# TO BE DONE:
Only lines holding the string "picture" are wanted; copy each one from the material.
--- Start EXTRACTED RECORDS ---
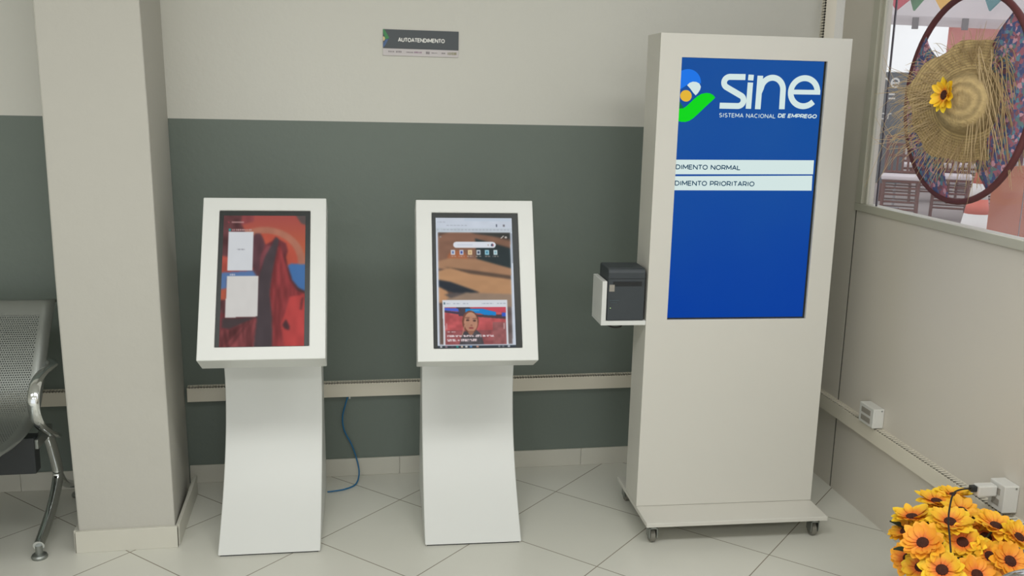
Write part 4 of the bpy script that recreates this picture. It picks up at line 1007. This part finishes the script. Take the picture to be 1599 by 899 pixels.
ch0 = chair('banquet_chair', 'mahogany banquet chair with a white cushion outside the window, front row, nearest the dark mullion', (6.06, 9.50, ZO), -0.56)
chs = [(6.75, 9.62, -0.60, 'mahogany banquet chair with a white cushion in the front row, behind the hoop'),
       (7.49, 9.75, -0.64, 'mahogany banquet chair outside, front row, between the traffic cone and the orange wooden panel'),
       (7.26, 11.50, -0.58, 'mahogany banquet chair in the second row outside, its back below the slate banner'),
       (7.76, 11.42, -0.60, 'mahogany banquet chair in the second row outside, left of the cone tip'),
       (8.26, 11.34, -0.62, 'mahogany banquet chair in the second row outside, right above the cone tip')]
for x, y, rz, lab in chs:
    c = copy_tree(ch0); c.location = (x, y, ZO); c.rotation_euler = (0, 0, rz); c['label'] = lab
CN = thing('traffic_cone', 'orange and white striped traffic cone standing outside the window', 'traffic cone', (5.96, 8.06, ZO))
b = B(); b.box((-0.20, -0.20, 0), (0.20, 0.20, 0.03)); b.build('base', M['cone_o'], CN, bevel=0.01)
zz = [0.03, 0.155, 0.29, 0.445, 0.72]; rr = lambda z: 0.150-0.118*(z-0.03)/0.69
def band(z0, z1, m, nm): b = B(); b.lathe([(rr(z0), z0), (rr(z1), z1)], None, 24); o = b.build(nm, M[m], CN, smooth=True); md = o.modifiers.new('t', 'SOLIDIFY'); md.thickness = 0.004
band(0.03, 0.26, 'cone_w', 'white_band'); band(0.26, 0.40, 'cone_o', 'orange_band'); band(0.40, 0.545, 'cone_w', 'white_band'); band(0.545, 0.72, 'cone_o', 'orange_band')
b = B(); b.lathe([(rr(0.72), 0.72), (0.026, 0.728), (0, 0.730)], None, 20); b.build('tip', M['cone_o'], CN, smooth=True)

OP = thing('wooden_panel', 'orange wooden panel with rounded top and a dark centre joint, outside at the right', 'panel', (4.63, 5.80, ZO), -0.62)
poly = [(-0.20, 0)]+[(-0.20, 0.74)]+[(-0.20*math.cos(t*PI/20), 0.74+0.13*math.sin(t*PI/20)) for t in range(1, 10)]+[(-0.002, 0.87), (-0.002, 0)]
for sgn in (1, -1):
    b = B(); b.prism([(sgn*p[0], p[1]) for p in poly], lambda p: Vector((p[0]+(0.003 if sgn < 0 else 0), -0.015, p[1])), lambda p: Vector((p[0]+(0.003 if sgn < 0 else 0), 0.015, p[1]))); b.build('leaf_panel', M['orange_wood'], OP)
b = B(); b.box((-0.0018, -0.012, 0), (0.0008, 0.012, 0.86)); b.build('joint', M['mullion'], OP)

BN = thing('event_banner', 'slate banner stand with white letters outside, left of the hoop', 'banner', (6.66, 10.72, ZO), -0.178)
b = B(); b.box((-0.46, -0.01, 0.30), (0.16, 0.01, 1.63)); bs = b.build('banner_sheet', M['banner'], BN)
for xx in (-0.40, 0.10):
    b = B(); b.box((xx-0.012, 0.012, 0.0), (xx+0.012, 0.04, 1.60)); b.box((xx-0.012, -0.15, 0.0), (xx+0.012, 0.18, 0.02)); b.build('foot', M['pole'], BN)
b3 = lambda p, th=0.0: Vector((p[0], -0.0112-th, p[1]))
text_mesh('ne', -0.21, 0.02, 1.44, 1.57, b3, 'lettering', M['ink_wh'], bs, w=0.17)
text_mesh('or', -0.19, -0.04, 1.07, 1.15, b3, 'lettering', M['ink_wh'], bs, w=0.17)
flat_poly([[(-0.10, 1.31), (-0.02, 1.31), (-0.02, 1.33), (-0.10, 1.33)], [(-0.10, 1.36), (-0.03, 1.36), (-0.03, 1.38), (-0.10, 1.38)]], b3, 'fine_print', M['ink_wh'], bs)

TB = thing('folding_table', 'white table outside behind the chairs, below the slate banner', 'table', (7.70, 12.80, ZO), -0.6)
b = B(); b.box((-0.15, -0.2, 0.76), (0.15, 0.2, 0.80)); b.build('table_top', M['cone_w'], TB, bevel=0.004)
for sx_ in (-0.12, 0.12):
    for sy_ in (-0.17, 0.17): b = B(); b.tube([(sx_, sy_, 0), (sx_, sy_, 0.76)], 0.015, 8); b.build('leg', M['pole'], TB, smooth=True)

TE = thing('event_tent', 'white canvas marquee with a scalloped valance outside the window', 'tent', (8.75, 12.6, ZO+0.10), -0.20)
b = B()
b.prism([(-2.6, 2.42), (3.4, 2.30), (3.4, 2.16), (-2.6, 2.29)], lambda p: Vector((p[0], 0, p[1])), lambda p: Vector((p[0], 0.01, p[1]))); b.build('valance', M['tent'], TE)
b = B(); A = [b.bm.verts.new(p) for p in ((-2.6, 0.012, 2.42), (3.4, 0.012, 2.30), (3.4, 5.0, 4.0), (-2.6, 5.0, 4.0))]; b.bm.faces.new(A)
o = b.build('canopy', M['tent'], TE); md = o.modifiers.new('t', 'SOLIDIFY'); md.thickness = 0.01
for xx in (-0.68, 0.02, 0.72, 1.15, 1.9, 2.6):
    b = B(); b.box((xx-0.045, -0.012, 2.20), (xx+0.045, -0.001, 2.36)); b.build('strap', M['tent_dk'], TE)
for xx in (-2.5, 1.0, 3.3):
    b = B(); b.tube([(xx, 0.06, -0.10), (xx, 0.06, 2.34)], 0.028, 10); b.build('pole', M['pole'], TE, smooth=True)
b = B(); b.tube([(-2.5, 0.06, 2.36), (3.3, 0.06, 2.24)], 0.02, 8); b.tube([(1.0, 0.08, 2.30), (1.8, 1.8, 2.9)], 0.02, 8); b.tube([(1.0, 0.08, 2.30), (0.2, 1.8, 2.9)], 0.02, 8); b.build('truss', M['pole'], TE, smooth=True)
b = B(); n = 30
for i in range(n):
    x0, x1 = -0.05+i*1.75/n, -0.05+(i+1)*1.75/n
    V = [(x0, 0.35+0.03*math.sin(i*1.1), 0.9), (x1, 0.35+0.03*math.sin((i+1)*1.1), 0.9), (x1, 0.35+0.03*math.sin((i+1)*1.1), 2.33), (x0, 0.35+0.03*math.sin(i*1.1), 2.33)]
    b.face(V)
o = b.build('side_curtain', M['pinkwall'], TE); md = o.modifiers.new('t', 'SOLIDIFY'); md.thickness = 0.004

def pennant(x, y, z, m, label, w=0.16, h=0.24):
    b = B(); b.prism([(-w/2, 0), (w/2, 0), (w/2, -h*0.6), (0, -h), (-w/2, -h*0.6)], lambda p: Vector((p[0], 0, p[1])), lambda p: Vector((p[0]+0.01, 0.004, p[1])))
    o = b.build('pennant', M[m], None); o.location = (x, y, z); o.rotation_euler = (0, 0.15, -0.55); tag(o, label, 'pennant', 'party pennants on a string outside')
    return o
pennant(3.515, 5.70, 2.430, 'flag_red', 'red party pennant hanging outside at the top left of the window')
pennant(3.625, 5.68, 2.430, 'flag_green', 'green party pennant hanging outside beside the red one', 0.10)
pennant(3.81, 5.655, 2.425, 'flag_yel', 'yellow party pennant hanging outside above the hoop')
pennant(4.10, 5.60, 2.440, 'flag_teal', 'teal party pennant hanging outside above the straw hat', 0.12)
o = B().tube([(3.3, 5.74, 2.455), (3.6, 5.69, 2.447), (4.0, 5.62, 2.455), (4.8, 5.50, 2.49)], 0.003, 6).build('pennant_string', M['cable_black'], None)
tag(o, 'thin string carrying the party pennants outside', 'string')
--- End EXTRACTED RECORDS ---
--- Start EXTRACTED RECORDS ---
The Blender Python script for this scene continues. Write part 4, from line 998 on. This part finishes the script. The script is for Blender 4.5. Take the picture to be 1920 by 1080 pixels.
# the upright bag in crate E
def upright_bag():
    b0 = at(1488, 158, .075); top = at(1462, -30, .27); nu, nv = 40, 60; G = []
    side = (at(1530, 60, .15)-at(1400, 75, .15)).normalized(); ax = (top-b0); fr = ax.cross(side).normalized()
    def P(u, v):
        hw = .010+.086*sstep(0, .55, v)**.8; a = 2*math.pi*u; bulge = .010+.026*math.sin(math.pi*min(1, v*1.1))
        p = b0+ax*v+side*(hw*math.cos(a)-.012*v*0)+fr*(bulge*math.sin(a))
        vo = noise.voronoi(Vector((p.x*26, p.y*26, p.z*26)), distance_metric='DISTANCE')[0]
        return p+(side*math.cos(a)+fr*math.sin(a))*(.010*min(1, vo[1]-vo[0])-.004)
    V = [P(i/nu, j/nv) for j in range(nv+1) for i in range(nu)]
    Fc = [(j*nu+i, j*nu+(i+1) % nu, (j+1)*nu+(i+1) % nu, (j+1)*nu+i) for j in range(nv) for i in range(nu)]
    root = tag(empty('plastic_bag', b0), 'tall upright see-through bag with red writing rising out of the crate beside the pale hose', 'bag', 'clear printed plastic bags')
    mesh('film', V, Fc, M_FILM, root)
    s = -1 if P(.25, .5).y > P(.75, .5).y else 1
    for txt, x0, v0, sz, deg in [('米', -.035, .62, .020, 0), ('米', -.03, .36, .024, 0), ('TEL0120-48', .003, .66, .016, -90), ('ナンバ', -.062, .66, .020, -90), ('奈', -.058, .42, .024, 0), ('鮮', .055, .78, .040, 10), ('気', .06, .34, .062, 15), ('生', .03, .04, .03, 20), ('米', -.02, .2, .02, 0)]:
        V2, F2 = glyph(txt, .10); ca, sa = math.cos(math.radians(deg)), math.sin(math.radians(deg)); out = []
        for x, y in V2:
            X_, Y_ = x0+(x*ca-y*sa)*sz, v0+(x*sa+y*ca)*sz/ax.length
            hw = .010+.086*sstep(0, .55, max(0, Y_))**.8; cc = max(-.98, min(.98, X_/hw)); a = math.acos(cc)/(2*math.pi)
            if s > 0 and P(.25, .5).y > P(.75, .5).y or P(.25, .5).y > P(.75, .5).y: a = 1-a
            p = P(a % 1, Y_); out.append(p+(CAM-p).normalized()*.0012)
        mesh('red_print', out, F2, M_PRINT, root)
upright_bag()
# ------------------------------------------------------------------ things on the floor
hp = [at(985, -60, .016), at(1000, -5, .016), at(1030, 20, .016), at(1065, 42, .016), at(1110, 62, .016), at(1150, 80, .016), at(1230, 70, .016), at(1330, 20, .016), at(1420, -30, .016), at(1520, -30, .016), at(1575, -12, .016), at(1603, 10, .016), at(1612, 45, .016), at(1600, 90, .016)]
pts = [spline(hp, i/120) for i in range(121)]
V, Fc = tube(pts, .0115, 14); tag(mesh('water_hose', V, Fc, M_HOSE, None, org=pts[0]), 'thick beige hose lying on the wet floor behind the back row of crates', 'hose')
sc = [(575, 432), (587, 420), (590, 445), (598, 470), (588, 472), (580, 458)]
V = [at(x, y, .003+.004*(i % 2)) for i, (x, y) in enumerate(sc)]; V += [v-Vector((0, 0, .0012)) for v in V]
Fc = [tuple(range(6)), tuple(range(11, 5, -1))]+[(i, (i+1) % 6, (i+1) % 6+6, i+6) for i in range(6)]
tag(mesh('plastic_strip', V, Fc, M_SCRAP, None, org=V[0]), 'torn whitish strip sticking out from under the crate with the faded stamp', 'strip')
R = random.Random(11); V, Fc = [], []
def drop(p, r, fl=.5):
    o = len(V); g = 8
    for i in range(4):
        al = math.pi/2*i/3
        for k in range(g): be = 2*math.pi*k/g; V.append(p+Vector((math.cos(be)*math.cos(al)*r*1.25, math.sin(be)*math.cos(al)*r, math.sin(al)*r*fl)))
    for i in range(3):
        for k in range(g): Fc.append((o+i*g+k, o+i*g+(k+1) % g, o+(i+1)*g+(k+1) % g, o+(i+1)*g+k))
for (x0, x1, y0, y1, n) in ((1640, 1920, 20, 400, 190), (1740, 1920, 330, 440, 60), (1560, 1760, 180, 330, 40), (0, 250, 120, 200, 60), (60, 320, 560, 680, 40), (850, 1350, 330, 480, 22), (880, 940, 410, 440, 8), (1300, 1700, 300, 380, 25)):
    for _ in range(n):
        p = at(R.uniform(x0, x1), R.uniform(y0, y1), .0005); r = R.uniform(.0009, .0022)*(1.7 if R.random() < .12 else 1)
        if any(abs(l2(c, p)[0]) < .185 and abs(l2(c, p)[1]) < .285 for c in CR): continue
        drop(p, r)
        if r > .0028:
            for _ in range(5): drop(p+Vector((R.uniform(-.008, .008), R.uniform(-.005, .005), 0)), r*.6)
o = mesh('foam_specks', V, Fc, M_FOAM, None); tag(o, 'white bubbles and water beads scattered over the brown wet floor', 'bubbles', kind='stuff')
--- End EXTRACTED RECORDS ---
# SOLUTION:
Write part 4 of the bpy script that recreates this picture. It picks up at line 1007. This part finishes the script. Take the picture to be 1599 by 899 pixels.
The Blender Python script for this scene continues. Write part 4, from line 998 on. This part finishes the script. The script is for Blender 4.5. Take the picture to be 1920 by 1080 pixels.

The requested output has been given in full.